Standard & Poor’s on Wednesday lowered the standalone credit profile of two state-owned lenders, the State Bank of India (SBI) and the Union Bank of India, citing concerns over their asset quality and high credit cost.
“We revised the standalone credit profiles of SBI and Union Bank because we expect the banks’ asset quality to remain weak and credit costs to stay high,” said S&P in a note. The international ratings agency expects the banks’ asset quality to remain stressed in the financial years 2012-13 and 2013-14, partly due to continued slippages in their restructured loan books. The standalone credit profile of SBI has been lowered to ‘BBB-’ from ‘BBB’ and that of Union Bank has been lowered to ‘BB+’ from ‘BBB-’ level.

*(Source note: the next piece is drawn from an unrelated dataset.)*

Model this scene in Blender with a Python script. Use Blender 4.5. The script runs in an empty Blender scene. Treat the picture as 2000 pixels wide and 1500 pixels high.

Basically, the credit profile of a bank reflects its standalone ability to repay the funds borrowed. The credit rating of a bank is arrived at after taking into account its standalone credit profile and other factors affecting its performance. In such cases, the probability of government backing has come to the banks’ rescue since their long term credit ratings have been affirmed at ‘BBB-’ level. “We believe that there is a very high likelihood that the government of India would provide timely and sufficient extraordinary support to all these banks in the event of financial distress,” said S&P.
The SBI’s gross non-performing loans (NPL) ratio of five per cent (on a standalone basis) as of June 30, 2012, is the highest among the Indian banks, rated by S&P. The agency noted SBI’s mid-corporate and agriculture portfolios are particularly stressed. While Union Bank’s NPLs in agriculture have surged, its exposure to power sector also faces challenges such as fuel shortages, delays in environmental clearances and slow pace of tariff reforms.
S&P also affirmed the long-term credit ratings of Bank of India, IDBI Bank, Indian Overseas Bank, Indian Bank and Syndicate Bank at ‘BBB-’ with a ‘negative’ outlook. The standalone credit profiles of these five banks stand unchanged.